§ **DESCRIPTION OF THE TASK**
Output only the lines running from the line bearing "by 2304 pixels." through the line bearing "label='dark blue cap')", character for character.

§ **RECORDS**
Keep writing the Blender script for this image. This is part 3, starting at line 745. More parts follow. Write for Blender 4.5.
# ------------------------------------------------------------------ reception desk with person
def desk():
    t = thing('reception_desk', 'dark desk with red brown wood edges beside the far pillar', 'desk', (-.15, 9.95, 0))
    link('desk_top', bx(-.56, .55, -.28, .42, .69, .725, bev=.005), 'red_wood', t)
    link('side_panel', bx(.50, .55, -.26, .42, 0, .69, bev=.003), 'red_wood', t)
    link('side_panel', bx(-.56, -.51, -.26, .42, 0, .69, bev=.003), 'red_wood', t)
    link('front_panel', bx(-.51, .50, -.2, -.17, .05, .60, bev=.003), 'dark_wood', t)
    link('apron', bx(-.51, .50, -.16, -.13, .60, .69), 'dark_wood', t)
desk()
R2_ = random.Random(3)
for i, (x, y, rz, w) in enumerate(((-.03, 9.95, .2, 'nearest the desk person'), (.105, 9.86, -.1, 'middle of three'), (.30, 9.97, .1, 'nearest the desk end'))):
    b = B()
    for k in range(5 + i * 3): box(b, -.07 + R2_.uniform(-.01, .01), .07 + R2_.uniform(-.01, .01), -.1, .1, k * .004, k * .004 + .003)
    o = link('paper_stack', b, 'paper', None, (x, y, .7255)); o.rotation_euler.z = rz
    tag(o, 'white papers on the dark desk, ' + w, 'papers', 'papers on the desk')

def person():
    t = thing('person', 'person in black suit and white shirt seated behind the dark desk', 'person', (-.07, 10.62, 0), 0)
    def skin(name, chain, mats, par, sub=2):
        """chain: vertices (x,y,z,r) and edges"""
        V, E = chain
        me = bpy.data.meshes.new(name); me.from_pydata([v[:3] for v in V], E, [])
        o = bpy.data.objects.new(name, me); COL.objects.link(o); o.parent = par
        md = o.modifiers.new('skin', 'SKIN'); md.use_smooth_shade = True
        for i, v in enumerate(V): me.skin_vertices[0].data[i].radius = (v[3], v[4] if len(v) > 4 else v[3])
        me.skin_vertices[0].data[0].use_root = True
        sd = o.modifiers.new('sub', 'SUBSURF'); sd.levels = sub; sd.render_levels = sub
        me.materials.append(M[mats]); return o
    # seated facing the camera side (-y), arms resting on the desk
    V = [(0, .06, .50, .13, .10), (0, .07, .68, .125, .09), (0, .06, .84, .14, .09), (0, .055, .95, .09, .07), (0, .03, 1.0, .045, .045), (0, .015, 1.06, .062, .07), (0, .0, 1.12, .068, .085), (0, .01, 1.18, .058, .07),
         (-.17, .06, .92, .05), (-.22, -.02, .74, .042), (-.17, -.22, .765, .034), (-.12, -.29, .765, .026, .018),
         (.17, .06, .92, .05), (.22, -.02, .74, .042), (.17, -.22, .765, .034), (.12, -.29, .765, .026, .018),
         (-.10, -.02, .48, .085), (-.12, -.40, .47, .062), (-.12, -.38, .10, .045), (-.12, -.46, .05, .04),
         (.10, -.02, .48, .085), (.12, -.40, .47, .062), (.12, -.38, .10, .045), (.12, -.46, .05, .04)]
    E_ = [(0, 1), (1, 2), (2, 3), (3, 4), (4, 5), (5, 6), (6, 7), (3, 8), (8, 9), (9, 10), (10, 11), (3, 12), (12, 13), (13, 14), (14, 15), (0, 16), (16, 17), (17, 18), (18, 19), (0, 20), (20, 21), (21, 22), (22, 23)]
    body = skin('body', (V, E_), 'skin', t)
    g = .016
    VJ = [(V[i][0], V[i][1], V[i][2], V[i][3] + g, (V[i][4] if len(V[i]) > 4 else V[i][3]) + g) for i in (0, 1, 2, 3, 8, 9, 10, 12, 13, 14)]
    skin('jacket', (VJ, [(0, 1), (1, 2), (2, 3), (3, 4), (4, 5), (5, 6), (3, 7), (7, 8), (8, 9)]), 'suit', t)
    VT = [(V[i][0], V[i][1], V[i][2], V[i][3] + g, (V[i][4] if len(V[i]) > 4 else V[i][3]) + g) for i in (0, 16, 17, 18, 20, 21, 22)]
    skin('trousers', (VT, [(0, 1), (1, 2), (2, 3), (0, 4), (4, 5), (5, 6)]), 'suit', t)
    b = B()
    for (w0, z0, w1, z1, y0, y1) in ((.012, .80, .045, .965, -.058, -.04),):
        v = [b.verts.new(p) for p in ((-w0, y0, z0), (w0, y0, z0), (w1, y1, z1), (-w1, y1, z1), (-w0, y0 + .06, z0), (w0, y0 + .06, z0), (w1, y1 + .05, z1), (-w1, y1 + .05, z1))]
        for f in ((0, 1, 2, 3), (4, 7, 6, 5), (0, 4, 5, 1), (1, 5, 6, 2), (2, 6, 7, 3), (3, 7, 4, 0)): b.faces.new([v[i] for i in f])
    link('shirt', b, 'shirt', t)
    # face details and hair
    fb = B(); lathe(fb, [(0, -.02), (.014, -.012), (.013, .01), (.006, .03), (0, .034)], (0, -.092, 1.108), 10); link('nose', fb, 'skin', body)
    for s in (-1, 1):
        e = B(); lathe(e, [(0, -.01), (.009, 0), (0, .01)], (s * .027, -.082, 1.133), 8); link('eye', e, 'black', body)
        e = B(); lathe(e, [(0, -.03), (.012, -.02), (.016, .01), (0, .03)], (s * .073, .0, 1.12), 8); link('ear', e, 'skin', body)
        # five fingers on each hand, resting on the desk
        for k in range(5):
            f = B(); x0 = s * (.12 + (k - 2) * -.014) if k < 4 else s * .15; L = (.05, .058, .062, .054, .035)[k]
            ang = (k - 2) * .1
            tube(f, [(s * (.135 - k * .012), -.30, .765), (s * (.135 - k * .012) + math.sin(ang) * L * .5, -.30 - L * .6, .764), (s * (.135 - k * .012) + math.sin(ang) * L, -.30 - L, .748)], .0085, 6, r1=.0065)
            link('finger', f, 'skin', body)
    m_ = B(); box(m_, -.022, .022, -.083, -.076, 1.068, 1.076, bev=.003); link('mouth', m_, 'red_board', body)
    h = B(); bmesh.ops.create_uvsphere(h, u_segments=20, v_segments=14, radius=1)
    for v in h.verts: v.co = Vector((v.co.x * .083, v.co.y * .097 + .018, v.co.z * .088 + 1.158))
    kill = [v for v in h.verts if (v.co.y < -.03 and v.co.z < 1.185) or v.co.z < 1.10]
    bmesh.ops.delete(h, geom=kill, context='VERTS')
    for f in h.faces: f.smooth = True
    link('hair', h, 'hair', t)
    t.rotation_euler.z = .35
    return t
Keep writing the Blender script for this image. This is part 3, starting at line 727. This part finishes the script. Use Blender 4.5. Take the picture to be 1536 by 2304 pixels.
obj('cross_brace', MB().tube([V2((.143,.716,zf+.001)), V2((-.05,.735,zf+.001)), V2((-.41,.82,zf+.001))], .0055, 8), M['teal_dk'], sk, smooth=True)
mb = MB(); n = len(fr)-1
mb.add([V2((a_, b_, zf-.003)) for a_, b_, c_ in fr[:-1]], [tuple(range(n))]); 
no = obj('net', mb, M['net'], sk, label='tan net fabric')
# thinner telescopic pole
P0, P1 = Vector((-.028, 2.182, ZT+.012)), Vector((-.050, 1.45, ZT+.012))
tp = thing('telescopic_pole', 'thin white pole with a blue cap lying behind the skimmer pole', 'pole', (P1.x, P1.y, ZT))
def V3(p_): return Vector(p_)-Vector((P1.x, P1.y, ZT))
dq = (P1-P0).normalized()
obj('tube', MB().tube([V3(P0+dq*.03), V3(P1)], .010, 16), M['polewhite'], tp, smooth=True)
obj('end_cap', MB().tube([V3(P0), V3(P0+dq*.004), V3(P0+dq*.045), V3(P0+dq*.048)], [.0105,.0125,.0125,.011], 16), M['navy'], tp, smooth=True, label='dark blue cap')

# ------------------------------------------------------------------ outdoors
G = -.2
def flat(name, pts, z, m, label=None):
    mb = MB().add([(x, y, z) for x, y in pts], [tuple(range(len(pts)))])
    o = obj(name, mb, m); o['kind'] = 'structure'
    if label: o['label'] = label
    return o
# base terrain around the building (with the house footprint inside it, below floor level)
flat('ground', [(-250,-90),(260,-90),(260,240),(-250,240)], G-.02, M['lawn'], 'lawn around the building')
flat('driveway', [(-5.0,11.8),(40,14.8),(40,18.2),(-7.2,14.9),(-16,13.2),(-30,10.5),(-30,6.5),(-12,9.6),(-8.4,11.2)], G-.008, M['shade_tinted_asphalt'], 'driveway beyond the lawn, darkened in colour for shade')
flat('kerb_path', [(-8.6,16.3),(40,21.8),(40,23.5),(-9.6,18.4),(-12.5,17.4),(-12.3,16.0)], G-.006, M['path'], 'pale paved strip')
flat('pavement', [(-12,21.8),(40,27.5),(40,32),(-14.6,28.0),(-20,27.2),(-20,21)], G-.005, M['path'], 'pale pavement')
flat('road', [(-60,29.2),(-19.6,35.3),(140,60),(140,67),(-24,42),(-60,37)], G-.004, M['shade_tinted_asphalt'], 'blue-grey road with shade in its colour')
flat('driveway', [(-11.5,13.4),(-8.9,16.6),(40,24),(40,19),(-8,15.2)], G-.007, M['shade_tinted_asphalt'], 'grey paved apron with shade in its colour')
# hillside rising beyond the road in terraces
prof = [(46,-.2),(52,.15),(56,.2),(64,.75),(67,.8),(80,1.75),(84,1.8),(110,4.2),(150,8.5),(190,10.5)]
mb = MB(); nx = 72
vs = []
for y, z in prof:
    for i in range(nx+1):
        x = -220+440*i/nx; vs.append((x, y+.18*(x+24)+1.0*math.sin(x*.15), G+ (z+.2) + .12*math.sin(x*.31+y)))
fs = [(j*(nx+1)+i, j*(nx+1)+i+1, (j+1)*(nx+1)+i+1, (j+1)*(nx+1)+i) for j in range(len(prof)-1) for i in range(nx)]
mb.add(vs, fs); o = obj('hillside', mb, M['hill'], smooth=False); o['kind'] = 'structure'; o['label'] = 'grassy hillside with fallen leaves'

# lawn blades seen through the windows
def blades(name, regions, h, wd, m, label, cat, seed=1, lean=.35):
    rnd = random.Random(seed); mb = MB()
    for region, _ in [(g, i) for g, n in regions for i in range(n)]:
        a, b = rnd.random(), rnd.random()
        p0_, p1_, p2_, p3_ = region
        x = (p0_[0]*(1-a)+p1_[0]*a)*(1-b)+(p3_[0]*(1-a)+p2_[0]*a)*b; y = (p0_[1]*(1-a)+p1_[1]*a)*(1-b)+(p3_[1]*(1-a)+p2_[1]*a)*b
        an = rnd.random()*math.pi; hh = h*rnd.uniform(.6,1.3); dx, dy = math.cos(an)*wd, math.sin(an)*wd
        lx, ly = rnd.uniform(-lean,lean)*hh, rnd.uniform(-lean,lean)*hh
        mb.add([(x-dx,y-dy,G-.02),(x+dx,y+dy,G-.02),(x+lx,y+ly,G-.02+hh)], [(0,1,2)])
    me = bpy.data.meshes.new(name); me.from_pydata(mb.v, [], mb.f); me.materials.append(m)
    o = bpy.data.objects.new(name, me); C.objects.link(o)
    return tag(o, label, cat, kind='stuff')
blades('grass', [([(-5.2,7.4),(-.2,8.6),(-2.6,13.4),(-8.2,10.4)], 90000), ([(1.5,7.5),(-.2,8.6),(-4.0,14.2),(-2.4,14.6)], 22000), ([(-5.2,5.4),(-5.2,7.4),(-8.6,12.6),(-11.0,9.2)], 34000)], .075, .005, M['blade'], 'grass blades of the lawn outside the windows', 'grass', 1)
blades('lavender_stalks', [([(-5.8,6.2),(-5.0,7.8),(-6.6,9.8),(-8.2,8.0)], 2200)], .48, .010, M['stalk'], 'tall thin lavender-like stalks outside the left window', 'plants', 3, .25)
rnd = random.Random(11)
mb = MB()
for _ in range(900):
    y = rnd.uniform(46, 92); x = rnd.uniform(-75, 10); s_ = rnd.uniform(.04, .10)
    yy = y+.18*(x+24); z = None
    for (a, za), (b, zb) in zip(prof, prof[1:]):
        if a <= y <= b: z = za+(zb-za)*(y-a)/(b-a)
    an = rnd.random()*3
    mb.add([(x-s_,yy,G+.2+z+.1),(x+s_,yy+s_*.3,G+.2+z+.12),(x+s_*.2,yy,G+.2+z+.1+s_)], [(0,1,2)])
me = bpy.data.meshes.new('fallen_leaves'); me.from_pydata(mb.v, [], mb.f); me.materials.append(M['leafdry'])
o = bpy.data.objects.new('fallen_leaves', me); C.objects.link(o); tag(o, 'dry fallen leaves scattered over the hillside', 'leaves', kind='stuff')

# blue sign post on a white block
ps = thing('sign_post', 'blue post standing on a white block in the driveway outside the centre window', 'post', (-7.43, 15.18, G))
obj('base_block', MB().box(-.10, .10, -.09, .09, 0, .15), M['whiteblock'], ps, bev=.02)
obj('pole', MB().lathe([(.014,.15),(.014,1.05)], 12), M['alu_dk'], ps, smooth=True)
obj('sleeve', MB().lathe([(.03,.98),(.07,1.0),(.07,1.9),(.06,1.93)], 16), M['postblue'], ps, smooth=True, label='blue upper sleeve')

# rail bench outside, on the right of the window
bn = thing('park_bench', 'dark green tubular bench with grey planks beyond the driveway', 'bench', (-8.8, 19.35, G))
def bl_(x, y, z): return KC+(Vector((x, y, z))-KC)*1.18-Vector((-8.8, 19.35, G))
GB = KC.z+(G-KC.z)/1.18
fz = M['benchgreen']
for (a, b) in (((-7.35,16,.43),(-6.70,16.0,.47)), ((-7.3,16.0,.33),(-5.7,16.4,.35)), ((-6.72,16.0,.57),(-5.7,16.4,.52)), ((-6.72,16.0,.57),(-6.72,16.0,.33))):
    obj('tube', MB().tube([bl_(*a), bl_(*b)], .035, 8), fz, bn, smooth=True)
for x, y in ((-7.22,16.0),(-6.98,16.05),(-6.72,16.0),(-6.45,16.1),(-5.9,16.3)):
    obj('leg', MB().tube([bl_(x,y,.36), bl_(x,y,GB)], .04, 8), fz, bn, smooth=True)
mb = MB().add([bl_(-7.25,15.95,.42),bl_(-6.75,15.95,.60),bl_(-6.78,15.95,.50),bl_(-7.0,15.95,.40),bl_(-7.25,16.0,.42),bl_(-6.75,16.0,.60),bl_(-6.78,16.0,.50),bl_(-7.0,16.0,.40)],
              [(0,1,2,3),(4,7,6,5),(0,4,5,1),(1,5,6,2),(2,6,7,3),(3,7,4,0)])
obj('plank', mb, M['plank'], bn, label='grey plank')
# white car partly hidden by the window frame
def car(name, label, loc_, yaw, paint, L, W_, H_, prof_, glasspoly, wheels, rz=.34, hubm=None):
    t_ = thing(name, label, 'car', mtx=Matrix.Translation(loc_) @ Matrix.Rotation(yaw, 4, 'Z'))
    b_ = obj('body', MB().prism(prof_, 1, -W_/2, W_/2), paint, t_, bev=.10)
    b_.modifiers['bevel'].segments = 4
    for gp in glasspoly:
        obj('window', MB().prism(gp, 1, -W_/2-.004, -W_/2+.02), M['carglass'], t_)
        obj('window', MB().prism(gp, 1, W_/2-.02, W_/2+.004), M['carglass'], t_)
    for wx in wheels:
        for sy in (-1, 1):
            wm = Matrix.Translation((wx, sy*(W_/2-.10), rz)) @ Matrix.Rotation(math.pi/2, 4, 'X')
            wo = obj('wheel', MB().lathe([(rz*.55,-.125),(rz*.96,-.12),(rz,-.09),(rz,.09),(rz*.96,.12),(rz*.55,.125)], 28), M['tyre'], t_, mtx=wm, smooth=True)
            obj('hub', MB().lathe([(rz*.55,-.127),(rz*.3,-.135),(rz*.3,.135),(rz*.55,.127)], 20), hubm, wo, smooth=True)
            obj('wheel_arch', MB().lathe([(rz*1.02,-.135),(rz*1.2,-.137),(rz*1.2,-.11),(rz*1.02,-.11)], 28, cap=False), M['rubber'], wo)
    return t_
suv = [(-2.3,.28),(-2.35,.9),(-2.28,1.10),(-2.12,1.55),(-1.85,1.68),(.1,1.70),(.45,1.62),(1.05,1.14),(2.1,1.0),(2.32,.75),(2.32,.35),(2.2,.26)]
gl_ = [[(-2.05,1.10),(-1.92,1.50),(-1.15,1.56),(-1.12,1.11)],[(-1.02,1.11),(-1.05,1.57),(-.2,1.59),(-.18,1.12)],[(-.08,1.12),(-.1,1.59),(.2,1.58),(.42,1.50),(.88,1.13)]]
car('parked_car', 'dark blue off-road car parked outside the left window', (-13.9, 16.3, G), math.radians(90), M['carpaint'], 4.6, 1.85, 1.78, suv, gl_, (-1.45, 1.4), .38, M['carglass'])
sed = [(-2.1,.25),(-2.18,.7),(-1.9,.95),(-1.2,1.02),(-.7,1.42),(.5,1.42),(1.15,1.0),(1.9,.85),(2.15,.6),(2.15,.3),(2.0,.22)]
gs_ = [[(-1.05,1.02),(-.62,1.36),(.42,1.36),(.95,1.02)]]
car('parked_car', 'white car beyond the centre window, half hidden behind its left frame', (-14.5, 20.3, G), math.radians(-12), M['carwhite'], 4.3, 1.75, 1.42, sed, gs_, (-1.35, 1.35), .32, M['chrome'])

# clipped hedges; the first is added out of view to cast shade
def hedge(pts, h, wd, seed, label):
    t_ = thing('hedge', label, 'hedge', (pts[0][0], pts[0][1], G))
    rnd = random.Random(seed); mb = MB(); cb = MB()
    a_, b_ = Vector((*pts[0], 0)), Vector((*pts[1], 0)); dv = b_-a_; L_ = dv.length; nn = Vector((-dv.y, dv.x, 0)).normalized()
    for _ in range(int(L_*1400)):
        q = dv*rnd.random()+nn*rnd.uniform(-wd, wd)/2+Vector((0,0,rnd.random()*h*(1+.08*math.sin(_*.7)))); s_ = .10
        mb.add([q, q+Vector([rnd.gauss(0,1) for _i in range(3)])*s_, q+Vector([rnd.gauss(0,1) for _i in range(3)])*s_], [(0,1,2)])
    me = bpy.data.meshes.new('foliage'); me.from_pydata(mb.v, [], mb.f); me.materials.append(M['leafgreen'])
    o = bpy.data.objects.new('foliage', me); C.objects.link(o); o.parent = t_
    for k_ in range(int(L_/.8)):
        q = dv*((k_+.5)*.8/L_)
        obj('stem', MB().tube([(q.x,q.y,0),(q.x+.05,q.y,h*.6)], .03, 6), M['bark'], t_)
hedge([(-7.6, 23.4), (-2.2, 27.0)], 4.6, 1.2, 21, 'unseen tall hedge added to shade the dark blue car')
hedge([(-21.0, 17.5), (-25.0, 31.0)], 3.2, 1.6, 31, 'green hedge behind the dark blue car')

§ **ANSWER TO THIS EXERCISE**
Keep writing the Blender script for this image. This is part 3, starting at line 727. This part finishes the script. Use Blender 4.5. Take the picture to be 1536 by 2304 pixels.
obj('cross_brace', MB().tube([V2((.143,.716,zf+.001)), V2((-.05,.735,zf+.001)), V2((-.41,.82,zf+.001))], .0055, 8), M['teal_dk'], sk, smooth=True)
mb = MB(); n = len(fr)-1
mb.add([V2((a_, b_, zf-.003)) for a_, b_, c_ in fr[:-1]], [tuple(range(n))]); 
no = obj('net', mb, M['net'], sk, label='tan net fabric')
# thinner telescopic pole
P0, P1 = Vector((-.028, 2.182, ZT+.012)), Vector((-.050, 1.45, ZT+.012))
tp = thing('telescopic_pole', 'thin white pole with a blue cap lying behind the skimmer pole', 'pole', (P1.x, P1.y, ZT))
def V3(p_): return Vector(p_)-Vector((P1.x, P1.y, ZT))
dq = (P1-P0).normalized()
obj('tube', MB().tube([V3(P0+dq*.03), V3(P1)], .010, 16), M['polewhite'], tp, smooth=True)
obj('end_cap', MB().tube([V3(P0), V3(P0+dq*.004), V3(P0+dq*.045), V3(P0+dq*.048)], [.0105,.0125,.0125,.011], 16), M['navy'], tp, smooth=True, label='dark blue cap')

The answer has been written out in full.